Thursday, September 10, 2015

One Flavor to Rule Them

I'm currently in the process of developing a new flavor for my truffle business. It's not something I go looking to do, but, the same as it works with musical insights and inspirations, sometimes the idea of a something I haven't tasted before can become as all consuming as something I haven't heard.

Creativity can suck. It can take over your life. I've told a lot of friends that there are levels of musical performance that you simply cannot attain while keeping good mental health. Normal people wouldn't put up with the hours of solitary practice alone, much less the endless indignities and nearly constant job search involved with making a living from music.

Then again, this isn't about music, even though there are many parallels. It's about truffles. If it were up to me, I would concentrate on my personal favorite truffle which is a bittersweet chocolate ganache (that's a French word which means "goddamn that's good!") that is then dipped into tempered chocolate. I would tell people that want another flavor introduced "Look, if you like the idea of a liqueur flavored truffle, get a truffle, pour a glass of your favorite liqueur and enjoy yourself."

There are some things I don't mind adding into the chocolate at all. Things like fresh raspberries, different combinations of spices, and, those liqueurs I was just dissing in the paragraph above.

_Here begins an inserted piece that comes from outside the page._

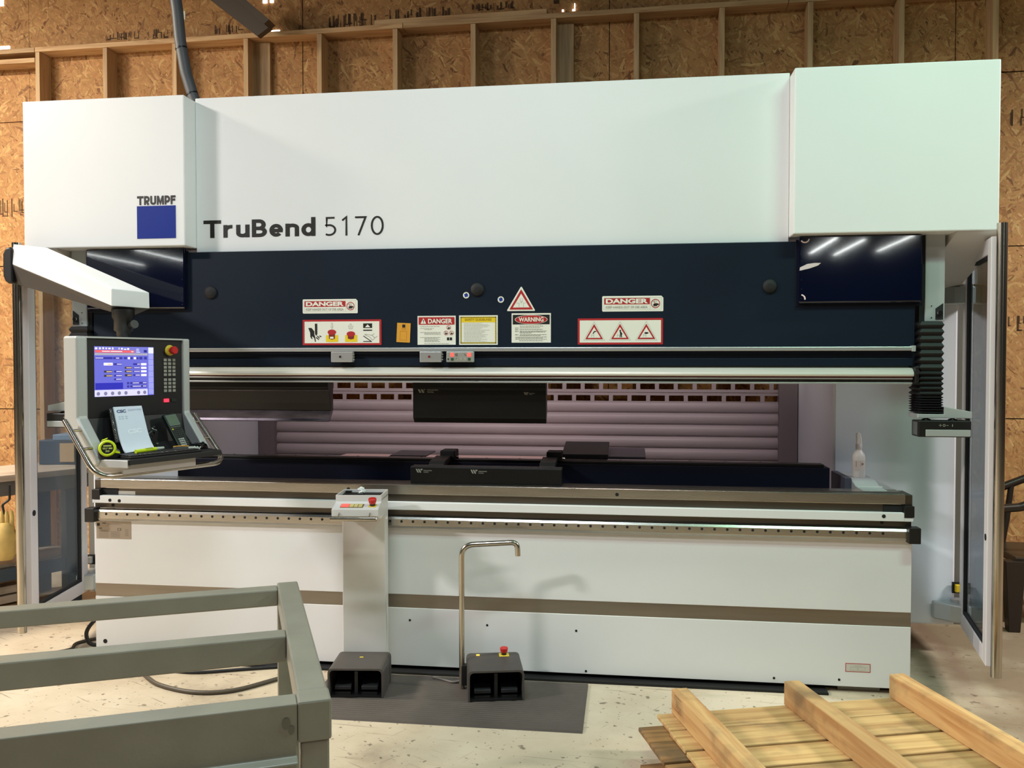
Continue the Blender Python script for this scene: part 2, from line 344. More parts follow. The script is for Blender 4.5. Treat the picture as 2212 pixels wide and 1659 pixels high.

Chocolate is funny stuff. Say you were thinking about combining the flavor of chocolate with apples. You can find out the same way I did that nothing good happens when you put fresh apple into a ganache, or you can trust me when I tell you that you won't like it. Calvados though, even a very small amount, like around 1/3 cup of it to flavor the ganache to make six dozen truffles will give you a subtle, yet present apple flavor.

I also spent a lot of time developing my recipe for white chocolate truffles. I don't even like white chocolate very much, but, the people that love the stuff love it dearly. I developed my recipe for that because there were people I'm very close to that were finding themselves totally left out of the whole truffle experience.

Around last Christmas, which is when I normally ramp up production at home because if I gave anything but truffles for gifts everybody would be mad at me, a friend on facebook showed me a recipe for eggnog truffles. I looked it over and thought that the recipe he showed me sucked. What I did see was how to adapt my basic white chocolate ganache into something that tastes like eggnog.

So, here we are at the business end of summer, and while I'm making vanilla extract (split and halve a dozen vanilla beans and put them into a litre of good rum, cap it, and wait a couple months) I get this flash, that is suspiciously like a flash I'd get around music (what to play in a song, what instrument to use, that kind of flash) of what it might taste like if at the same time I was infusing the rum with the vanilla flavor I also put in mint, and lime zest.

That was a couple months ago that I started it, and right now the rum infusion is tasting pretty good. I can see clearly how a Mojito flavored truffle might be pretty delightful.

Then, the obsession thing starts. I start to fixate on the fizz, which in a Mojito comes from carbonated water. How can I get that fizz into a truffle? Somebody asked me why the fizz had become so important to me.

I said, "Because without the fizz it's a fucking julep."

Then, finally, another flash. Pop Rocks. Lime flavored Pop Rocks.

Tomorrow or the next day, I'll be writing, and showing with pictures, about making lime flavored pop rocks.

You couldn't expect someone obsessive enough to make his own vanilla extract to settle for stuff off a shelf now could you?